They planned to launch a number of new sites, essentially American ideas cast in an Asian mold. Fine. And they had renamed their office conference rooms eBay and Yahoo and so on to get that Net culture feel. Old media is dead, they loudly proclaimed, conveniently forgetting that the company's revenues and profits came from a collection of middle-ranking trade publications, and still do.

Panpac has subsequently developed a few sites of middling quality, but its great coup was to call itself a dotcom company when in actual fact the closest it had been to the Net was to drive down California Highway 101. It had stretched the boundaries of disbelief. Analysts and journalists who would normally not give it the time of day sought it out, as did investors. And all this was entirely respectable because official Singapore declared that it was now Asia's Wired Island and this was the corporate trend du jour.

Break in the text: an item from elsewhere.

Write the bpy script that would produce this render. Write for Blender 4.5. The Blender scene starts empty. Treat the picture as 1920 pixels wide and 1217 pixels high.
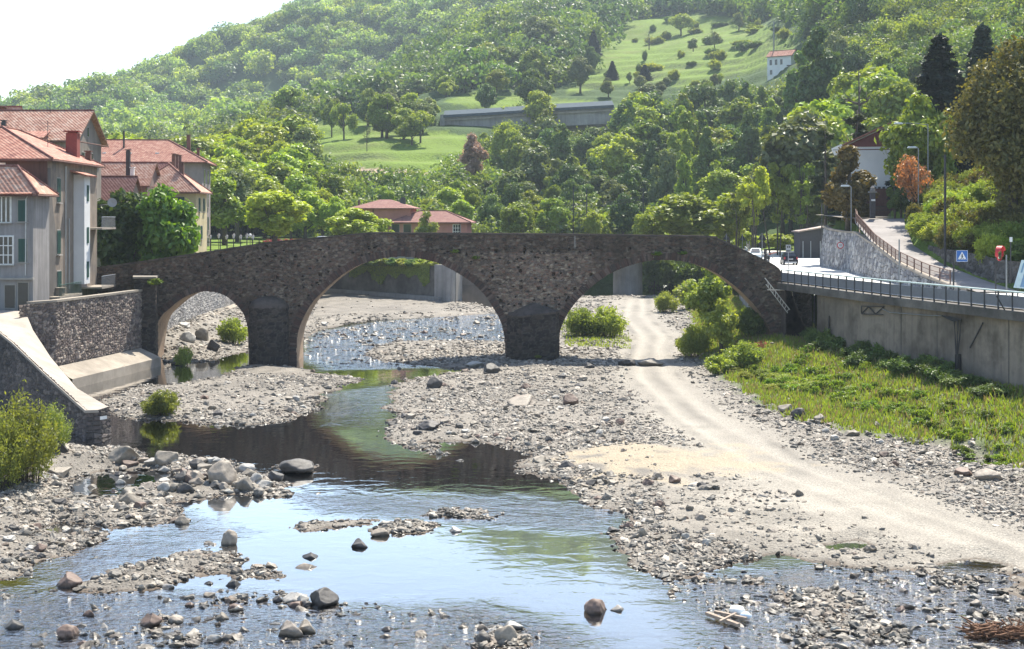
import bpy, bmesh, math, random
import numpy as np
from mathutils import Vector, Matrix
from mathutils.geometry import tessellate_polygon
sc = bpy.context.scene
COL = sc.collection
R = math.radians
rng = np.random.default_rng(11)
random.seed(5)
F, CX, HY, H = 2600.0, 960.0, 410.0, 12.8      # focal length in photo pixels, principal column, horizon row, eye height over the water

def P(px, py, d): return Vector(((px - CX) / F * d, d, H - (py - HY) / F * d))
def G(px, py, z=0.0): return P(px, py, (H - z) * F / (py - HY))
def X(px, d): return (px - CX) / F * d
def Z(py, d): return H - (py - HY) / F * d

# ---------------------------------------------------------------- object helpers
ORG = {}
def link(o):
    COL.objects.link(o); return o
def tag(o, label=None, cat=None, group=None, kind=None):
    if label: o['label'] = label
    if cat: o['category'] = cat
    if group: o['group'] = group
    if kind: o['kind'] = kind
    return o
def thing(name, label, cat, loc=(0, 0, 0), rz=0.0, group=None, local=False):
    o = bpy.data.objects.new(name, None); link(o)
    o.empty_display_size = 0.3
    o.location = loc; o.rotation_euler = (0, 0, rz)
    ORG[o.name] = (0, 0, 0) if local else tuple(loc)
    return tag(o, label, cat, group)
def mkobj(name, me, mat, parent=None):
    o = bpy.data.objects.new(name, me); link(o)
    if mat is not None:
        if len(me.materials) == 0: me.materials.append(mat)
    if parent is not None:
        o.parent = parent; ORG[o.name] = ORG.get(parent.name, (0, 0, 0))
    else: ORG[o.name] = (0, 0, 0)
    return o
def npmesh(name, v, f, mat, parent=None, smooth=False, col=None):
    v = np.asarray(v, np.float32); f = np.asarray(f, np.int32)
    if parent is not None: v = v - np.asarray(ORG.get(parent.name, (0, 0, 0)), np.float32)
    me = bpy.data.meshes.new(name)
    m, k = f.shape
    me.vertices.add(len(v)); me.vertices.foreach_set('co', v.ravel())
    me.loops.add(m * k); me.loops.foreach_set('vertex_index', f.ravel())
    me.polygons.add(m); me.polygons.foreach_set('loop_start', np.arange(0, m * k, k, dtype=np.int32))
    me.update(calc_edges=True)
    me.polygons.foreach_set('use_smooth', np.full(m, smooth, bool))
    if col is not None:
        a = me.color_attributes.new('Col', 'FLOAT_COLOR', 'POINT')
        c = np.ones((len(v), 4), np.float32); c[:, :3] = col
        a.data.foreach_set('color', c.ravel())
    me.validate()
    return mkobj(name, me, mat, parent)

class MB:
    def __init__(s): s.v = []; s.f = []
    def add(s, vs, fs):
        n = len(s.v); s.v += [tuple(p) for p in vs]; s.f += [tuple(i + n for i in q) for q in fs]; return s
    def box(s, c, size, rz=0.0, top=1.0, rx=0.0, ry=0.0):
        w, l, h = [x / 2 for x in size]; t = top
        vs = [(-w, -l, -h), (w, -l, -h), (w, l, -h), (-w, l, -h), (-w * t, -l * t, h), (w * t, -l * t, h), (w * t, l * t, h), (-w * t, l * t, h)]
        M = Matrix.Translation(c) @ Matrix.Rotation(rz, 4, 'Z') @ Matrix.Rotation(rx, 4, 'X') @ Matrix.Rotation(ry, 4, 'Y')
        return s.add([M @ Vector(p) for p in vs], [(0, 3, 2, 1), (4, 5, 6, 7), (0, 1, 5, 4), (1, 2, 6, 5), (2, 3, 7, 6), (3, 0, 4, 7)])
    def bar(s, a, b, w, h=None, up=(0, 0, 1)):
        h = h or w; a = Vector(a); b = Vector(b); d = (b - a).normalized(); u = Vector(up)
        if abs(d.dot(u)) > 0.98: u = Vector((0, 1, 0))
        sd = d.cross(u).normalized() * w / 2; u2 = sd.cross(d).normalized() * h / 2
        vs = [p + x for p in (a, b) for x in (-sd - u2, sd - u2, sd + u2, -sd + u2)]
        return s.add(vs, [(0, 1, 2, 3), (7, 6, 5, 4), (0, 4, 5, 1), (1, 5, 6, 2), (2, 6, 7, 3), (3, 7, 4, 0)])
    def tube(s, pts, r, n=8, cap=True):
        pts = [Vector(p) for p in pts]; rs = r if isinstance(r, (list, tuple)) else [r] * len(pts)
        rings = []
        for i, p in enumerate(pts):
            d = (pts[min(i + 1, len(pts) - 1)] - pts[max(i - 1, 0)]).normalized()
            u = Vector((0, 0, 1)) if abs(d.z) < 0.9 else Vector((0, 1, 0))
            a = d.cross(u).normalized(); b = d.cross(a).normalized()
            rings.append([p + (a * math.cos(t) + b * math.sin(t)) * rs[i] for t in [2 * math.pi * k / n for k in range(n)]])
        vs = [q for rg in rings for q in rg]; fs = []
        for i in range(len(pts) - 1):
            for k in range(n):
                fs.append((i * n + k, i * n + (k + 1) % n, (i + 1) * n + (k + 1) % n, (i + 1) * n + k))
        if cap: fs += [tuple(range(n))[::-1], tuple((len(pts) - 1) * n + k for k in range(n))]
        return s.add(vs, fs)
    def prism(s, poly, off):      # 3D polygon extruded by a vector
        n = len(poly); off = Vector(off); vs = [Vector(p) for p in poly]; vs += [p + off for p in vs]
        fs = [tuple(range(n))[::-1], tuple(range(n, 2 * n))] + [(i, (i + 1) % n, n + (i + 1) % n, n + i) for i in range(n)]
        return s.add(vs, fs)
    def lathe(s, prof, c=(0, 0, 0), n=12):
        vs = []; fs = []; m = len(prof)
        for r, z in prof:
            for k in range(n):
                t = 2 * math.pi * k / n; vs.append((c[0] + r * math.cos(t), c[1] + r * math.sin(t), c[2] + z))
        for i in range(m - 1):
            for k in range(n): fs.append((i * n + k, i * n + (k + 1) % n, (i + 1) * n + (k + 1) % n, (i + 1) * n + k))
        fs += [tuple(range(n))[::-1], tuple((m - 1) * n + k for k in range(n))]
        return s.add(vs, fs)
    def build(s, name, mat, parent=None, smooth=False, bevel=0.0, org=None, rec=True):
        o3 = Vector(org if org is not None else (ORG.get(parent.name, (0, 0, 0)) if parent is not None else (0, 0, 0)))
        me = bpy.data.meshes.new(name)
        me.from_pydata([Vector(p) - o3 for p in s.v], [], s.f)
        if rec or bevel:
            bm = bmesh.new(); bm.from_mesh(me)
            if bevel:
                ed = [e for e in bm.edges if len(e.link_faces) == 2 and e.calc_face_angle(0) > 0.5]
                bmesh.ops.bevel(bm, geom=ed, offset=bevel, segments=2, affect='EDGES', clamp_overlap=True)
            bmesh.ops.recalc_face_normals(bm, faces=bm.faces); bm.to_mesh(me); bm.free()
        if smooth: me.polygons.foreach_set('use_smooth', [True] * len(me.polygons))
        o = mkobj(name, me, mat, parent)
        if parent is None and org is not None:
            o.location = o3; ORG[o.name] = tuple(o3)
        return o
def copy_tree(o, parent=None):
    c = o.copy(); link(c); c.parent = parent; ORG[c.name] = ORG.get(o.name, (0, 0, 0))
    for ch in list(o.children): copy_tree(ch, c)
    return c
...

Indeed, the rush to dotcom ourselves and make a fast buck has governments and authorities bamboozled. Consider Tom.com, the self-styled China portal barely two months old. This is a bit of a no-brainer and probably good news to the million or so who snapped up Tom.com's IPO applications this week.

Tom.com has been granted major advantages by Hong Kong's listing authorities, mostly about when its backers Cheung Kong (Holdings), Hutchison Whampoa and Pacific Century, can cash out their stakes. Normally, an escrow period of two years applies to new listings, the time span considered appropriately long enough to give the company time to develop critical mass, sales and profits (remember those things?) before management pull some cash out. But in Tom.com's case, the HK exchange has reduced that two years to just six months.

A canny investor should not go near Tom.com. An adventurous one would be shorting it about June this year. Questionable deals that like that have more to do with smoky backroom negotiations than carving out a new wired future for Asia. No amount of phony rhetoric from business leaders and their hipster offspring can spin it any other way.

There is growing outrage about this deal (check out analyst David Webb's take) and there should be more. But I can't help thinking that an Asian NetJ.com is not that far away, and will probably have some sort of official approval.